Докторант Мичиганского университета Людмила Остин уехала в 1991 году с мамой из России в США. Сейчас она пишет в российской столице докторскую диссертацию, посвященную миграции на постсоветском пространстве, и одной из структур, в которую Людмила обратилась за информацией для своей работы, стал Московский Дом соотечественника, сотрудник которого не упустил возможность поговорить с Людмилой о том, что и как влияет на идентичность человека, родившегося в России и в раннем возрасте перебравшегося в США.
- Людмила, вы в 1991-м уехали из России в США, потом некоторое время опять жили в России и уже в 1995-м году окончательно перебрались в Штаты. Кем вы себя больше ощущаете — русской или американкой?
- Вы знаете, наверное, это такое переменчивое ощущение, и связано оно не только со страной, в которой я в тот или иной момент нахожусь, но и с возрастом. Когда я была маленькой, училась в школе, то все мои подруги были американками, да и сам Мичиган – это такой типичный американский город. Хотя, конечно, с мамой я говорила по-русски, периодически приезжала бабушка, с ней я тоже говорила по-русски, но что касается самоидентификации – я просто, наверное, не думала об этом, была просто американкой, у которой русские родители.
Интересно в этом смысле и то, как тебя воспринимают окружающие – раньше, когда я приезжала в Россию на лето к бабушке с дедушкой, и дети во дворе у них меня расспрашивали об Америке, задавали вопросы про жизнь в США, то, конечно, я чувствовала себя в большей степени американкой.
В США, в свою очередь, мои знакомые знали, что у меня русские корни, но воспринимали это просто как некую экзотику, мне было очень приятно, что я для них необычная, что ли.
Потом, когда, в 23-24 года, я стала интересоваться историей, больше узнавать о российской истории, подтягивать свой русский, больше общаться в Мичигане с русскоязычными, чаще приезжать в Россию, то русская идентичность начала сильнее проявляться, я стала больше чувствовать себя русской.
Так что, как видите, вопрос довольно сложный, но повторюсь – чем больше времени я провожу в России, тем сильнее у меня проявляется русская сторона моей самоидентификации.
- Русский язык в детстве в Штатах у вас был только в семье, если я правильно понял.
- Да, моя мама всегда говорила со мной только на русском, в том числе, и вне дома, никогда не считая, что говорить за пределами дома по-русски – это что-то неправильное, стыдное.

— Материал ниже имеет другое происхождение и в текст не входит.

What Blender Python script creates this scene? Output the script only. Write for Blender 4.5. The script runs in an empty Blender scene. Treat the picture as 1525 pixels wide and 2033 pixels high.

Бабушка, о которой я уже упоминала, приезжая, тоже говорила только по-русски (хотя бы по той причине, что английский она не знает).

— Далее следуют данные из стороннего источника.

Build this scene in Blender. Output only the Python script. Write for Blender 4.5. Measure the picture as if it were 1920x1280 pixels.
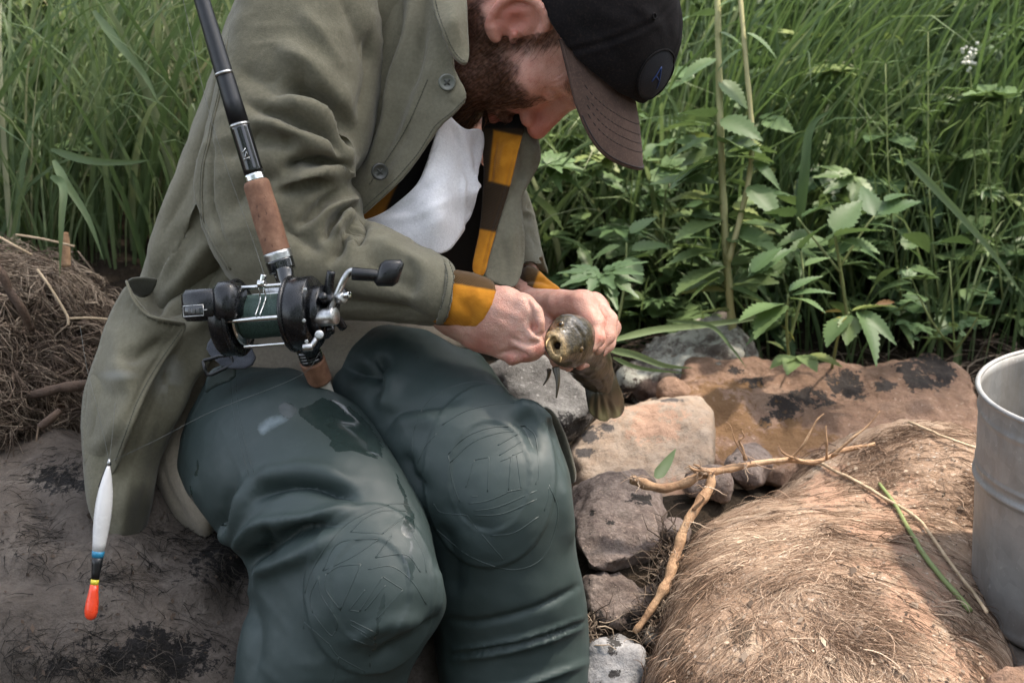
import bpy, math, random
import numpy as np
from mathutils import Vector, Matrix
from mathutils.bvhtree import BVHTree
from mathutils.geometry import delaunay_2d_cdt
random.seed(7)
RNG = np.random.default_rng(11)
sc = bpy.context.scene
COL = sc.collection
for o in list(bpy.data.objects):
    bpy.data.objects.remove(o)

# ------------------------------------------------------------------ camera, world, sun, exposure
PITCH = math.radians(19.0)
CAM = np.array([0.0, -1.5, 1.1])
FPX, CX, CY = 2666.7, 960.0, 640.0
cp, sp_ = math.cos(PITCH), math.sin(PITCH)
RV = np.array([1.0, 0, 0]); FV = np.array([0, cp, -sp_]); DV = -np.array([0, sp_, cp])   # right, forward, down
M3 = np.stack([RV, DV, FV])                      # rows: cam axes in world
cam_d = bpy.data.cameras.new('camera')
cam = bpy.data.objects.new('camera', cam_d)
COL.objects.link(cam)
cam.location = CAM
cam.rotation_euler = (math.pi/2 - PITCH, 0, 0)
cam_d.sensor_width = 36.0; cam_d.lens = 50.0
cam_d.clip_start = 0.05; cam_d.clip_end = 300
cam_d.dof.use_dof = True; cam_d.dof.focus_distance = 1.43; cam_d.dof.aperture_fstop = 9.0
sc.camera = cam
SUN_EL, SUN_AZ = math.radians(64), math.radians(72)       # azimuth from +Y towards +X
sun_dir = np.array([math.sin(SUN_AZ)*math.cos(SUN_EL), math.cos(SUN_AZ)*math.cos(SUN_EL), math.sin(SUN_EL)])
w = bpy.data.worlds.new('World'); sc.world = w; w.use_nodes = True
nt = w.node_tree
bg = nt.nodes['Background']
sky = nt.nodes.new('ShaderNodeTexSky'); sky.sky_type = 'NISHITA'; sky.sun_disc = False
sky.sun_elevation = SUN_EL; sky.sun_rotation = SUN_AZ; sky.air_density = 1.0; sky.dust_density = 3.0; sky.ozone_density = 0.6
bw = nt.nodes.new('ShaderNodeHueSaturation'); bw.inputs['Saturation'].default_value = 0.45      # thin high cloud
nt.links.new(sky.outputs[0], bw.inputs['Color']); nt.links.new(bw.outputs[0], bg.inputs[0]); bg.inputs[1].default_value = 0.15
sun_l = bpy.data.lights.new('sun', 'SUN'); sun_l.energy = 2.3; sun_l.angle = math.radians(3.5); sun_l.color = (1.0, 0.88, 0.74)
sun_o = bpy.data.objects.new('sun', sun_l); COL.objects.link(sun_o)
sun_o.rotation_euler = Vector(-sun_dir).to_track_quat('-Z', 'Y').to_euler()
sc.view_settings.view_transform = 'Standard'; sc.view_settings.look = 'None'
sc.view_settings.exposure = 1.95; sc.view_settings.gamma = 1.0; sc.view_settings.use_curve_mapping = False

# ------------------------------------------------------------------ frames: points are authored as (image x, image y, distance) and become metres
def C3(x, y, d):                                  # camera axes, metres
    return np.array([(x-CX)/FPX*d, (y-CY)/FPX*d, d], float)
def W(p):                                         # camera axes -> world
    return np.asarray(p, float) @ M3 + CAM
def P(x, y, d): return W(C3(x, y, d))
def toC(p): return (np.asarray(p, float) - CAM) @ M3.T
def pix(pc):
    return np.stack([CX + FPX*pc[..., 0]/pc[..., 2], CY + FPX*pc[..., 1]/pc[..., 2]], -1)
def PG(x, y, z):                                  # where the sight line through a pixel meets height z
    r = W(C3(x, y, 1.0)) - CAM
    return CAM + r*((z-CAM[2])/r[2])

# ------------------------------------------------------------------ object helpers
def props(o, label=None, cat=None, group=None, kind=None):
    if label: o['label'] = label
    if cat: o['category'] = cat
    if group: o['group'] = group
    if kind: o['kind'] = kind
    return o
def thing(name, label, cat, loc, group=None, kind=None):
    o = bpy.data.objects.new(name, None); COL.objects.link(o)
    o.location = loc; o.empty_display_size = .05
    return props(o, label, cat, group, kind)
def offset(o):
    v = np.zeros(3)
    while o is not None:
        v += np.array(o.location); o = o.parent
    return v
def mesh_data(name, V, F, smooth=True, mats=(), midx=None, uv=None):
    me = bpy.data.meshes.new(name)
    V = np.asarray(V, np.float32)
    if isinstance(F, np.ndarray):
        k = F.shape[1]; n = len(F)
        me.vertices.add(len(V)); me.vertices.foreach_set('co', V.ravel())
        me.loops.add(n*k); me.loops.foreach_set('vertex_index', F.astype(np.int32).ravel())
        me.polygons.add(n); me.polygons.foreach_set('loop_start', np.arange(0, n*k, k, dtype=np.int32))
        me.update(calc_edges=True)
    else:
        me.from_pydata(V.tolist(), [], F); me.update()
    if smooth: me.polygons.foreach_set('use_smooth', [True]*len(me.polygons))
    for m in mats: me.materials.append(m)
    if midx is not None: me.polygons.foreach_set('material_index', np.asarray(midx, np.int32))
    me.validate()
    return me
def mk(name, V, F, m, parent=None, smooth=True, attrs=None, base=None, midx=None):
    """world-space vertices -> one object; parts keep their thing's origin"""
    V = np.asarray(V, float)
    if parent is not None: off = offset(parent); loc = (0, 0, 0)
    else:
        off = np.array(base) if base is not None else np.array([V[:, 0].mean(), V[:, 1].mean(), V[:, 2].min()]); loc = off
    mats = m if isinstance(m, (list, tuple)) else [m]
    me = mesh_data(name, V-off, F, smooth, mats, midx)
    if attrs:
        for k, a in attrs.items():
            at = me.attributes.new(k, 'FLOAT', 'POINT'); at.data.foreach_set('value', np.asarray(a, np.float32))
    o = bpy.data.objects.new(name, me); COL.objects.link(o)
    o.location = loc
    if parent is not None: o.parent = parent
    return o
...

И это очень важно, потому что в тот период, когда я росла, в Мичигане не было русскоязычной общины, было очень мало русских, не было русских школ (о чем я, кстати, очень жалею), в отличие от сегодняшнего дня. То есть у меня было мало возможностей общаться с людьми по-русски вне дома.

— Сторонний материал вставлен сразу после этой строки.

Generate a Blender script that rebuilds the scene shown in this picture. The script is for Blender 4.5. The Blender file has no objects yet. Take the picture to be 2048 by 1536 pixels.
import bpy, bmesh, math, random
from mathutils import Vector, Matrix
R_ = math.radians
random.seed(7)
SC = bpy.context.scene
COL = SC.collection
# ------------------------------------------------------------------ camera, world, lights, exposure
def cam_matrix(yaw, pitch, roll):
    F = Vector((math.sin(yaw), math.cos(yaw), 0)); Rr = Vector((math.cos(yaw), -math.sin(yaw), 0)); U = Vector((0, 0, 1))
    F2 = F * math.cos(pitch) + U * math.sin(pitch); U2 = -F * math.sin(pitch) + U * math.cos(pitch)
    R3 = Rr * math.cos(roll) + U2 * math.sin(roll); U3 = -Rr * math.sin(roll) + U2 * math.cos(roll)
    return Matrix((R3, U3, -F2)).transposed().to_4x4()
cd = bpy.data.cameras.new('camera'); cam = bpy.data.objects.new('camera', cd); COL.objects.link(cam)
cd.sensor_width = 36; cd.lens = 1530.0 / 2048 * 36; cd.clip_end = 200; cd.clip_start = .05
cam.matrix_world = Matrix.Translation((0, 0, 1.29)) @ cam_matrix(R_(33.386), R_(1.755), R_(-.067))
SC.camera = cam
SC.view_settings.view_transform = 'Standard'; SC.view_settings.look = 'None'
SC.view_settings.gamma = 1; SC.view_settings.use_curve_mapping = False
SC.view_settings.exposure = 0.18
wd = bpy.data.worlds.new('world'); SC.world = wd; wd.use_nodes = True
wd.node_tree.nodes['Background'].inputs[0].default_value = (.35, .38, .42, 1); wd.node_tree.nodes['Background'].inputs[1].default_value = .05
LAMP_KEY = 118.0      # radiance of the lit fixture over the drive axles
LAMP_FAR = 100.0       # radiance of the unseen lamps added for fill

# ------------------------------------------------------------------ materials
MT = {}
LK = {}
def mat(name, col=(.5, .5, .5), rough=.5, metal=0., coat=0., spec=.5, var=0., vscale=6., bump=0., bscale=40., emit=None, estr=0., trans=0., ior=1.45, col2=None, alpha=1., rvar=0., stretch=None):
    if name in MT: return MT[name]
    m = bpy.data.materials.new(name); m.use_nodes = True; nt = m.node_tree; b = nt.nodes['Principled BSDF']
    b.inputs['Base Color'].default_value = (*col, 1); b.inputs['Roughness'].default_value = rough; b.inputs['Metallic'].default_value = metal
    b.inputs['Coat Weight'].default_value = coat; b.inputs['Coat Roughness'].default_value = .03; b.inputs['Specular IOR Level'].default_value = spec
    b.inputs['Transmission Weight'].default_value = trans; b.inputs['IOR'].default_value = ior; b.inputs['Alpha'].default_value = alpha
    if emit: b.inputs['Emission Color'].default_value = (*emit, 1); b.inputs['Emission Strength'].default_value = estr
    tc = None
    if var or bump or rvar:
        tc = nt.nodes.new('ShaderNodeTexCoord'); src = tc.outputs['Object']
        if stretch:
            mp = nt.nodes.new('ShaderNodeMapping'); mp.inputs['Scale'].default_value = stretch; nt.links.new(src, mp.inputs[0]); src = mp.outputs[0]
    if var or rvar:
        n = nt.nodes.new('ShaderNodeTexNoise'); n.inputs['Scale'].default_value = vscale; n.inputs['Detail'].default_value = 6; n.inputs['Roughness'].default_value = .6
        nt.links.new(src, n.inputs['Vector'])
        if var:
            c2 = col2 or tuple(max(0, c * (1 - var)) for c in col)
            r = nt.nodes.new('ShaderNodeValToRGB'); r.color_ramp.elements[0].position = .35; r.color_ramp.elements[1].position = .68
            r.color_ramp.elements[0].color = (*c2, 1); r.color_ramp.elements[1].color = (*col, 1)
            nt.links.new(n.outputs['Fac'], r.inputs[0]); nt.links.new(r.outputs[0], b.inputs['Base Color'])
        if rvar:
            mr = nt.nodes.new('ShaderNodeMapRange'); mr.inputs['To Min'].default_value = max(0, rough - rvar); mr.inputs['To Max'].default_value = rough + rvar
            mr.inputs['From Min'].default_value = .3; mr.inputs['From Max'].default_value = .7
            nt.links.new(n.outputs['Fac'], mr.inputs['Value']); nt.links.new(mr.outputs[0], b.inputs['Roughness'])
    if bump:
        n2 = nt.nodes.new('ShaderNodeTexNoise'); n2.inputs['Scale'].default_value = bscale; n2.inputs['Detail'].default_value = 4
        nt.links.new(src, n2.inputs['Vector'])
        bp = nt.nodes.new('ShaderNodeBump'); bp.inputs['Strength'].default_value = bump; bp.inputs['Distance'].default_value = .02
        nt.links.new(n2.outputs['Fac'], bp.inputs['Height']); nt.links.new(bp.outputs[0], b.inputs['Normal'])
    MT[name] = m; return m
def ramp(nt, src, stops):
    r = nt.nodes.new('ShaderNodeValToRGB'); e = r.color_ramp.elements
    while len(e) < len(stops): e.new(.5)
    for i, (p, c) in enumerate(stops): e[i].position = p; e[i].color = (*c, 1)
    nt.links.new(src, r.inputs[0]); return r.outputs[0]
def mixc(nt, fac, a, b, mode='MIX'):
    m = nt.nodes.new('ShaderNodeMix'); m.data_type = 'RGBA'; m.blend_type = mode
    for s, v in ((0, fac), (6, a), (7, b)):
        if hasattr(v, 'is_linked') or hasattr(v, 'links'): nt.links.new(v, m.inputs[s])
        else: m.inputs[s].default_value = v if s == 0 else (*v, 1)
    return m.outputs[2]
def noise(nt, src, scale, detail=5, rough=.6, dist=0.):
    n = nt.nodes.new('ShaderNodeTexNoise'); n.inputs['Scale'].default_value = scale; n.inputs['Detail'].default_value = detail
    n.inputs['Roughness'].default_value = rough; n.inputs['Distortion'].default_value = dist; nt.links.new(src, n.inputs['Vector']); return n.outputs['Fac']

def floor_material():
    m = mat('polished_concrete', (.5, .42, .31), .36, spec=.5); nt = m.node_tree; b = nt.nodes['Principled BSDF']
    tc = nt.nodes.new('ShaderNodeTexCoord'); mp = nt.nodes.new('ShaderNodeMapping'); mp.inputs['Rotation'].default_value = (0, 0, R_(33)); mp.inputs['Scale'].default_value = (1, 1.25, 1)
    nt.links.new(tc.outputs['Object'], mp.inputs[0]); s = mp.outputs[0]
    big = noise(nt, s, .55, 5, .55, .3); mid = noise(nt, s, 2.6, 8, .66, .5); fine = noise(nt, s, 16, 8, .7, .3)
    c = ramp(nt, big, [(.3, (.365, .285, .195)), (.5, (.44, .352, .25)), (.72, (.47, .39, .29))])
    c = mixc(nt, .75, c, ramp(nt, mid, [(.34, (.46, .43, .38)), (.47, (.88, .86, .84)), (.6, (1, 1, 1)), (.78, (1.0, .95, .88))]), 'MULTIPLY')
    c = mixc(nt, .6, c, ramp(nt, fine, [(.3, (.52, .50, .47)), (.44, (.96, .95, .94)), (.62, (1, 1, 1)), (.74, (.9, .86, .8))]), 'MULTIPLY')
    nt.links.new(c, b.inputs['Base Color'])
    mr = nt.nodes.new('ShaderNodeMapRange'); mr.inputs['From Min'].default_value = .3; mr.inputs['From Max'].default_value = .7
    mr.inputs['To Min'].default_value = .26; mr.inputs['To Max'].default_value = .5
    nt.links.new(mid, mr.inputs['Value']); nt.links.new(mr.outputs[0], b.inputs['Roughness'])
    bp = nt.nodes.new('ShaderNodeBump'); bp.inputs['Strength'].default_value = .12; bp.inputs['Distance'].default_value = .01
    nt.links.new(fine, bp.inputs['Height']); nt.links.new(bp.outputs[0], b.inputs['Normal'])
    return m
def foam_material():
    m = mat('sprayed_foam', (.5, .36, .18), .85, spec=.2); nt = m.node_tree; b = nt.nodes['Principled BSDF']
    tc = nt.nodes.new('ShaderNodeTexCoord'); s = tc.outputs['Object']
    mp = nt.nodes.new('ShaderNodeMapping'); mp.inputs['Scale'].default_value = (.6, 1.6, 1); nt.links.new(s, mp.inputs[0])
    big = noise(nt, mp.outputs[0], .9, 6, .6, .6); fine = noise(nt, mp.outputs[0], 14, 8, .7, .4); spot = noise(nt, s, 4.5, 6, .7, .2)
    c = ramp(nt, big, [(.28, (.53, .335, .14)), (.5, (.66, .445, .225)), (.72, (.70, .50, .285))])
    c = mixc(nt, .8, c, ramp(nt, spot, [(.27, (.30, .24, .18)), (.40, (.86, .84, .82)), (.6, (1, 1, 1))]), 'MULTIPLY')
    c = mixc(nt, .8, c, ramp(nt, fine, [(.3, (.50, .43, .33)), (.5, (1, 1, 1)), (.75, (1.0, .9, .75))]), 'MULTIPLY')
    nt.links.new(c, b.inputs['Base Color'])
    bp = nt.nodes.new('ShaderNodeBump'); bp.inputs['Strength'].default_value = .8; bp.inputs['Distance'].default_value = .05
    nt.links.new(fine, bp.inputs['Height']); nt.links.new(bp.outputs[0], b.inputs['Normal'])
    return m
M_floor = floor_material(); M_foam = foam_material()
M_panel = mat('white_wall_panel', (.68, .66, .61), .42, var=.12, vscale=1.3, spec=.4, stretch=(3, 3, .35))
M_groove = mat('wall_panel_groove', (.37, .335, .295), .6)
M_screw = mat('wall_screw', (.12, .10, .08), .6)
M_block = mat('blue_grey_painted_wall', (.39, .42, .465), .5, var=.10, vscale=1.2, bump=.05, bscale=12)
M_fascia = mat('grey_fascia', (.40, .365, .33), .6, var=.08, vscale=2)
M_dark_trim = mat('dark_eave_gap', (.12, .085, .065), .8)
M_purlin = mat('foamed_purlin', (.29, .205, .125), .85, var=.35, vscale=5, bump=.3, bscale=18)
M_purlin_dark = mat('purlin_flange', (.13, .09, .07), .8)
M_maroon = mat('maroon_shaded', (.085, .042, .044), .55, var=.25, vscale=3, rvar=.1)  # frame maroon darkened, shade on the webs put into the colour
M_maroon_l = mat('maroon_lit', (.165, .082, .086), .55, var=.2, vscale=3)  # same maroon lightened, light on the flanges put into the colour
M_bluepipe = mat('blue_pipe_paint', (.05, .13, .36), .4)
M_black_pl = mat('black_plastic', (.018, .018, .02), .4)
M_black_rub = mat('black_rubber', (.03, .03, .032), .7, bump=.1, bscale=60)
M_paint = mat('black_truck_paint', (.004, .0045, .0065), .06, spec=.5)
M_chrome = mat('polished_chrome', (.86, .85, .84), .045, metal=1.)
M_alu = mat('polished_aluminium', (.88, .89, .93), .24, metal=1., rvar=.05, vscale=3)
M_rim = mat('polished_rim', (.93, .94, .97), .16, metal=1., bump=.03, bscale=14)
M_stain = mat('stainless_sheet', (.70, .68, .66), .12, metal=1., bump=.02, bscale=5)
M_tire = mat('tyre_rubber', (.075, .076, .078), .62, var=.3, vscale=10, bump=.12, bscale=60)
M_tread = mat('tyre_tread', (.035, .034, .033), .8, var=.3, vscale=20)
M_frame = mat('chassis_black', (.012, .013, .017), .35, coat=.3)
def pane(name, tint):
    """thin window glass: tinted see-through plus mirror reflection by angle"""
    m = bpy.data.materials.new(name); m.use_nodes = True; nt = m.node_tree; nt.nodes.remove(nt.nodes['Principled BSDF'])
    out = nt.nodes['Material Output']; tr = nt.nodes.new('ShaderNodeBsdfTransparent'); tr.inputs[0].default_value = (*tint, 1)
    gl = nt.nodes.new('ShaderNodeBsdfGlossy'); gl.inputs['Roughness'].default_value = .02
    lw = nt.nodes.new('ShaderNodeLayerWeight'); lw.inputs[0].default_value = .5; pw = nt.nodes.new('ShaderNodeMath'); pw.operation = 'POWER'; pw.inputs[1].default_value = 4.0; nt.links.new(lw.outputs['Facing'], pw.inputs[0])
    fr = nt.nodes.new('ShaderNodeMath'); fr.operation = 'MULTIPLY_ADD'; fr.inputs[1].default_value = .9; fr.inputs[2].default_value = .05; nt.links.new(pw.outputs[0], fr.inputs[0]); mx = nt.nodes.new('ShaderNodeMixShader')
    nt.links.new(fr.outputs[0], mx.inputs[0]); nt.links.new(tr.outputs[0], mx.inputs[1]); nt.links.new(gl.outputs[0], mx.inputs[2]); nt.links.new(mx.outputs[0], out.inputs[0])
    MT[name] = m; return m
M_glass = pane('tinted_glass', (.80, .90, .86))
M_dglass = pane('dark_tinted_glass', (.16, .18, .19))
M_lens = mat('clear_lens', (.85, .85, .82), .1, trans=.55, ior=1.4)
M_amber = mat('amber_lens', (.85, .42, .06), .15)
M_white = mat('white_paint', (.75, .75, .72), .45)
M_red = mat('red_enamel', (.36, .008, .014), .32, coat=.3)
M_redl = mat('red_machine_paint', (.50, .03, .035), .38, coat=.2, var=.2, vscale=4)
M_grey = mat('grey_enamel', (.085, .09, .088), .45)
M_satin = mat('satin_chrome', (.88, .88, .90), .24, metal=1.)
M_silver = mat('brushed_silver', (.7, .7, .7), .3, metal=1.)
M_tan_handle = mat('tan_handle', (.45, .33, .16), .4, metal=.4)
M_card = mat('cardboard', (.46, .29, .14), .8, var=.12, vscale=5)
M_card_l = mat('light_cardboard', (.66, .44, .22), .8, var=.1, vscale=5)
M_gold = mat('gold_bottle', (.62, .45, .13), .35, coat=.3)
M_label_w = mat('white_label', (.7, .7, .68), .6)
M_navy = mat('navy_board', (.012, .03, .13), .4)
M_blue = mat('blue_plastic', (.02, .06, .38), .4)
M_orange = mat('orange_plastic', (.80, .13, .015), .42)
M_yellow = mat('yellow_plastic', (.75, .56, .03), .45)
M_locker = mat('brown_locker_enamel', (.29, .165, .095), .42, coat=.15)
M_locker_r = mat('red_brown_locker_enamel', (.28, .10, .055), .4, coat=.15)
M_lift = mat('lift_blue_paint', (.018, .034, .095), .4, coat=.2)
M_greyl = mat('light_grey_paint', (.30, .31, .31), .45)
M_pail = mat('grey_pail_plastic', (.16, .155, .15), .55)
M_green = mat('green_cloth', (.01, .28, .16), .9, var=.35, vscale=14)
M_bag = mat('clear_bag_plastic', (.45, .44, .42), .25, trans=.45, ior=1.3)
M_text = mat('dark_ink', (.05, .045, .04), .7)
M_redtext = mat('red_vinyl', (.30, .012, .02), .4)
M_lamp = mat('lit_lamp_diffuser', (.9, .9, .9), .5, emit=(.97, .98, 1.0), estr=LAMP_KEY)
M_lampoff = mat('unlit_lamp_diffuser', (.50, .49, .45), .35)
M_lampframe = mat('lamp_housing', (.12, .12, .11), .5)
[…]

- В одном из интервью мне рассказали историю — сын выходцев из России сказал своим родственникам: «Зачем мне русский язык? Я американец». Чтобы вы ему ответили?
- Знать еще один язык – это понимать еще один мир, еще одну вселенную. Понимать еще одну культуру, еще один язык – для меня это всегда был такой «кайф», это же невероятно здорово. Плюс, для меня это еще элемент личностного роста, работы над собой, постановка перед собой новой задачи. И, конечно, русский – очень красивый язык, с которым можно бесконечно «играть».
- В начале этого года я участвовал в онлайн-встрече с детьми наших соотечественников из одной из ближневосточных стран, они практически все даже не билингвы, а трилингвы. И когда я задал вопрос «А на каком языке вы думаете?», они ответили, что этот вопрос им все время задают, и их уже даже это немного раздражает. Не знаю, как часто спрашивают об этом вас, но, после того, что вы о себе рассказали, ответ, на каком языке думаете вы, особенно интересен.
- Как раз недавно я думала об этом. Когда я просто веду сама с собой внутренний диалог – то это английский язык. А если я размышляю о каком-либо разговоре с русскими, то это – русский язык.